#gv – I am grateful for my family and friends

I am grateful for my amazing family who I really do love so much. I am grateful for the experiences I have had even in these last few years that have tested my resilience as I cared for Oakes. He has given me the opportunity to get to know life in a different way than I did before. I have always had a love for being alive and stored somewhere inside me was also a number of feelings that perhaps needed to be set free and feelings have been my Goliath since I experience them in such a HUGE way. It really has been an education in new ways of looking at emotions that really felt so terrible at times I am actually not sure how I survived. I’m guessing it was so I could believe in a Heavenly Father who is real and also loving and kind in teaching me. I don’t know who my Father in Heaven was before and I still don’t know now, but I am starting to believe I can have one that is more loving and kind in my life. A Father in Heaven who can teach me to be resilient when feelings come and will not leave me or stop loving me even if the feelings get super huge. Not all the feelings are yucky, some of them are full of intense compassion or love for life, but in the past they have felt scary and I didn’t know how to protect myself from what I experienced.

This journey has been one in learning how to protect myself from unwanted feelings and experiences and how to show up when I really don’t feel comfortable.

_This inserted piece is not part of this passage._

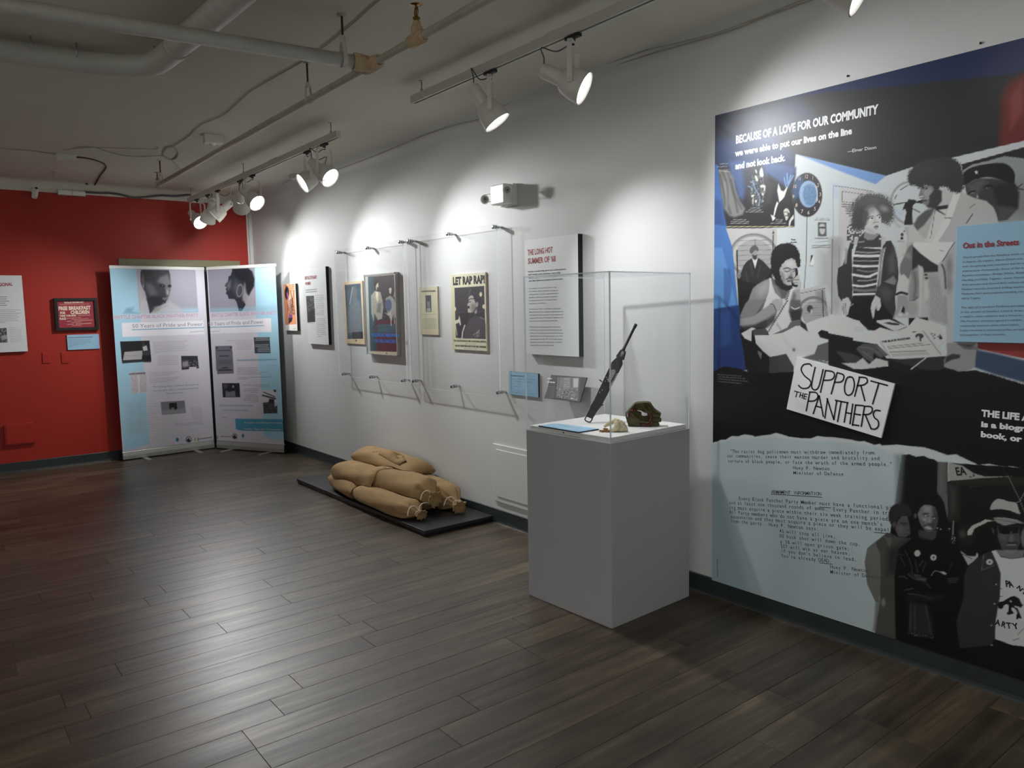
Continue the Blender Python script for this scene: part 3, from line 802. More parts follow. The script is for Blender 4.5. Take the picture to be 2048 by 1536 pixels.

It is a journey of being willing to let people see who I am and find the real part of a Father in Heaven who will love me even when I’m scared and have been scarred from the past. Is my Heavenly Father the one who welcomes everyone? Or is my Heavenly Father the one who leaves me without protection? I have the power to choose my Heavenly Father and trust that he exists somewhere somehow and is willing to love me as I am at any point on this adventure. I know I will see my family because they will come see me when. I want to have the be able to meet them wherever they are and to care where they are. I will know my friends by all of the people who can see me and will love me anyway.